August 9, 1997 Sermon



Page 1
| 2 | 3 | 4 |
 
Joyce Fry


 
Joyce Fry
The District Superintendent of our Dayton North District of the United Methodist Church.
    I. Legion
There is this story that has become good news for me and I pray that it may become good news for you tonight as well. Not only is it a story about good news for the man who was filled with evil spirits but it is a story about how Jesus, a person with a very clean heart waded in and got his hands mighty dirty -- a model of ministry that you and I are being called to exemplify. The story tells us that Jesus was out in a boat out on a lake. The bible has several different names for this lake: if you are from the region of Galilee, you call it the sea of Galilee. If you are from the city of Tiberius you call it the sea of Tiberius but if you live on the southeastern side of the lake you call it the sea of the Gerasene.
   
Mark 5:1-5
1: They came to the other side of the sea, to the country of the Ger'asenes
2: And when he had come out of the boat, there met him out of the tombs a man with an unclean spirit,
3: who lived among the tombs; and no one could bind him any more, even with a chain;
4: for he had often been bound with fetters and chains, but the chains he wrenched apart, and the fetters he broke in pieces; and no one had the strength to subdue him.
5: Night and day among the tombs and on the mountains he was always crying out, and bruising himself with stones.
  Jesus had landed his boat on the Gerasene side and he met a man who had been living in the cemetery among the tombs and he asked this man, "What is your name?" The man answered, "My name is Legion." Now, Legion was a term used for a group of 6,000 Roman soldiers.
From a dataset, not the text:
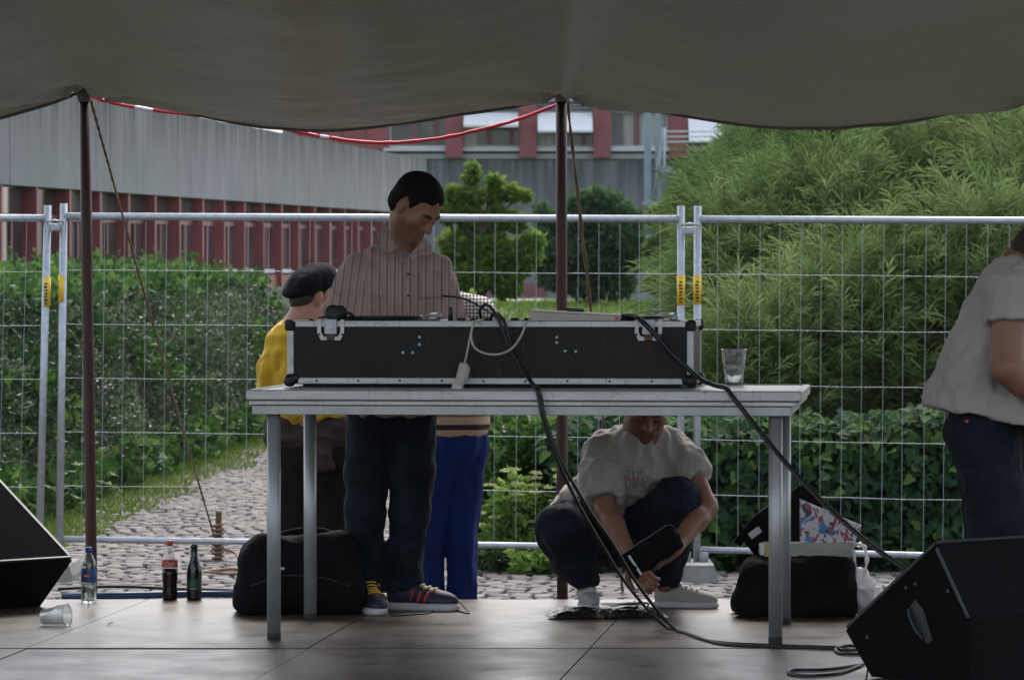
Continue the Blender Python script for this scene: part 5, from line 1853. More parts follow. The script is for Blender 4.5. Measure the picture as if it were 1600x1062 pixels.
# ------------------------------------------------------------------ person 3: yellow tee, dark cap, seen from behind
def person_yellow():
    D = 17.7
    root = empty("person", (at(488, 1000, D).x, D, GZ), "person in a yellow tee and dark cap standing behind the stage, turned away", "person", "people on and behind the stage")
    P = lambda x, y, o=0: V3(x, y, D + o)
    neck = P(478, 505, 0); chest = P(486, 560, .02); pelv = P(490, 680, .0)
    shL, shR = P(436, 532, .02), P(538, 532, .05)
    elL, elR = P(424, 622, .02), P(552, 622, .08)
    waL, waR = P(455, 668, .24), P(530, 660, .26)
    hipL, hipR = P(462, 700, .0), P(516, 700, .02)
    knL, knR = P(458, 860, .02), P(516, 860, .02)
    anL, anR = P(460, 1010, .04), P(516, 1010, .04)
    Rm = frame((.80, .45, -.12), (.08, 0, 1)); hc = P(488, 462, .02); hs = .93
    sd = Sdf()
    head_sdf(sd, hc, Rm, hs, neck, .062)
    sd.cone(neck, chest, .07, .12, .05); sd.cone(chest, pelv, .12, .12, .05)
    for a, b, c in ((shL, elL, waL), (shR, elR, waR)):
        sd.cone(neck, a, .06, .055, .05); sd.chain([a, b, c], [.05, .043, .03], .02)
    for a, b, c in ((hipL, knL, anL), (hipR, knR, anR)): sd.chain([a, b, c], [.085, .055, .04], .03)
    for w in (waL, waR): hand_sdf(sd, w, frame((.2, .9, -.1)), 1.0, .4, 1)
    grow("body", sd, .011, M['skin2'], root, [(hc, .14, .006)], smooth=1)
    grow("hair", hair_sdf(hc, Rm, hs, .004, -.07), .007, M['hair_brown'], root)
    # flat cap: a soft crown tipped back and a short peak towards the camera's left
    sd = Sdf()
    Rc = frame((-.75, -.35, -.42), (.2, 0, 1))
    sd.ell(hc + np.array((-.006, 0, .062)), (.100, .122, .072), Rc, .03)
    sd.ell(hc + np.array((-.088, -.035, .020)), (.070, .040, .016), Rc, .03)
    grow("cap", sd, .0065, M['navy_cap'], root, fold=folds(.004, (14, 14, 14), 1.1), smooth=2)
    sd = Sdf()
    sd.cone(neck + np.array((0, 0, -.045)), chest, .088, .140, .05)
    sd.cone(P(455, 532, .02), P(520, 532, .03), .085, .085, .06)
    for sx in (-.05, .05):
        sd.cone(chest + np.array((sx, 0, 0)), P(489, 640) + np.array((sx * 1.2, 0, 0)), .118, .125, .06)
    sd.chain([shL + np.array((.01, 0, -.01)), shL + (elL - shL) * .5, shL + (elL - shL) * .92], [.060, .066, .072], .035)
    sd.chain([shR + np.array((-.01, 0, -.01)), shR + (elR - shR) * .5, shR + (elR - shR) * .92], [.060, .066, .072], .035)
    def hem(X, Y, Z): return (P(0, 660)[2] + .02 * np.sin(X * 14) - Z)
    sd.func(hem)
    grow("tee", sd, .0095, M['yellow_tee'], root, fold=folds(.018, (12, 12, 7), 9.1, .005), smooth=2)
    # garment knotted round the waist and trousers
    sd = Sdf()
    sd.cone(P(455, 676), P(524, 676), .122, .122, .05)
    sd.cone(P(503, 680, -.10), P(510, 790, -.105), .045, .052, .03)
    sd.plane(P(508, 735), (.25, 0, -1))
    grow("tied_jacket", sd, .0095, M['brown_cloth'], root, fold=folds(.018, (9, 9, 18), 3.9, .004), smooth=1)
    sd = Sdf()
    sd.cone(P(466, 700), P(514, 700), .112, .112, .05)
    sd.chain([hipL, knL, anL], [.112, .092, .085], .05); sd.chain([hipR, knR, anR], [.112, .092, .085], .05)
    sd.plane(P(0, 1035), (0, 0, -1))
    grow("trousers", sd, .011, M['brown_trouser'], root, fold=folds(.012, (8, 8, 10), 5.5, .003), smooth=1)
    for px in (462, 516):
        h = at(px, 1050, D); h = Vector((h.x, D + .04, GZ + .055)); o = shoe(root, h, 60, M['shoe_navy'], M['shoe_sole'], .29)
person_yellow()

# ------------------------------------------------------------------ person 4: blue trousers, behind the standing person
def person_blue():
    D = 17.45
    root = empty("person", (at(705, 1000, D).x, D, GZ), "person in bright blue trousers and a checked knit, mostly hidden behind the standing person", "person", "people on and behind the stage")
    P = lambda x, y, o=0: V3(x, y, D + o)
    neck = P(678, 505, 0); chest = P(690, 560, .02); pelv = P(708, 690, .0)
    shL, shR = P(640, 530, .02), P(722, 522, .0)
    elL, elR = P(632, 610, .02), P(746, 488, -.06)
    waL, waR = P(650, 660, .2), P(712, 470, -.12)
    hipL, hipR = P(688, 705, .0), P(726, 705, .02)
    knL, knR = P(672, 850, .0), P(723, 850, .02)
    anL, anR = P(668, 985, .04), P(723, 985, .04)
    Rm = frame((.3, .9, -.1)); hc = P(670, 452, 0)
    sd = Sdf()
    head_sdf(sd, hc, Rm, .95, neck)
    sd.cone(neck, chest, .06, .085, .05); sd.cone(chest, pelv, .085, .07, .05)
    for a, b, c in ((shL, elL, waL), (shR, elR, waR)):
        sd.cone(neck, a, .045, .045, .05); sd.chain([a, b, c], [.045, .04, .028], .02)
    for a, b, c in ((hipL, knL, anL), (hipR, knR, anR)): sd.chain([a, b, c], [.055, .040, .033], .03)
    hand_sdf(sd, waL, frame((.2, .9, -.1)), .95, .4, 1); hand_sdf(sd, waR, frame((-.9, -.1, .3)), .95, .5, 1)
    grow("body", sd, .012, M['skin2'], root, smooth=1)
    grow("hair", hair_sdf(hc, Rm, .95, .02, -.1), .009, M['hair_brown'], root)
    sd = Sdf()
    sd.cone(neck + np.array((0, 0, -.05)), chest, .08, .13, .05)
    sd.cone(P(658, 530), P(708, 526), .08, .08, .06)
    sd.cone(P(685, 570), P(700, 655), .13, .125, .06); sd.cone(P(705, 570), P(722, 660), .12, .118, .06)
    sd.chain([shL, elL, (elL + waL) / 2], [.066, .06, .055], .05)
    sd.chain([shR + np.array((0, 0, -.01)), elR + np.array((0, 0, -.01)), waR + (elR - waR) * .2], [.078, .072, .05], .05)
    hz = P(0, 681)[2]
    sd.plane((0, 0, hz), (0, 0, -1))
    grow("knit", sd, .009, M['checked'], root, fold=folds(.009, (7, 7, 6), 6.1, .002), smooth=1, attrs={"hem": lambda p: min(1, max(0, p[2] - hz))})
    sd = Sdf()
    sd.cone(P(692, 690), P(722, 690), .112, .112, .05)
    sd.chain([hipL + np.array((0, 0, 0)), knL, anL], [.098, .060, .068], .03); sd.chain([hipR, knR, anR], [.096, .062, .068], .03)
    sd.plane(P(0, 1040), (0, 0, -1))
    grow("trousers", sd, .0095, M['blue_trouser'], root, fold=folds(.014, (12, 12, 3.5), 8.5, .003), smooth=1)
    for px in (676, 720):
        h = at(px, 1050, D); h = Vector((h.x, D + .02, GZ + .05)); o = shoe(root, h, 10, M['shoe_navy'], M['shoe_sole'], .27)
person_blue()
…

This man was saying, "I feel like I have about 6000 soldiers running around inside of me and they are at war with one another....and it’s terrible!" At times, the story tells us, this man would pick up rocks and he would gash his body. He would cry out in anguish. The Bible says he was filled with an evil spirit.
Now I ask you tonight, "What is your name?" I firmly believe that all of us have lots of names. The name that I am called most of the time is ‘Joyce;’ but, I remember when my folks use to get kind of upset with me it became ‘Joyce Elaine.’ I was born during the war years and so I made sure that my mother showed me the birth certificate; because I had heard lots of stories about war babies. I wanted to make sure who my mom and dad really were; and, I found that my legal name was Joyce Elaine Fry. I go by lots of other names. The United Methodist Church calls me a minister and an employee. Besides those -- I am a daughter; I am a sister; I am an aunt.
What are some of the names that you go by -- ‘spouse,’ ‘husband,’ ‘wife,’ ‘grandma,’ ‘grandpa,’ ‘mom,’ ‘dad,’ ‘kid?’ Are you a boomer or a buster or a mature one or one of the generation X’ers? Are you a coach, tutor? We each have lots of names. What happens to us when our spouse and our kids and our parents and our employer and our church all start calling our name at the same time and saying, "Hey, would you do this for me?" We are like that man; our life gets all out of balance and we just want to scream!!!!!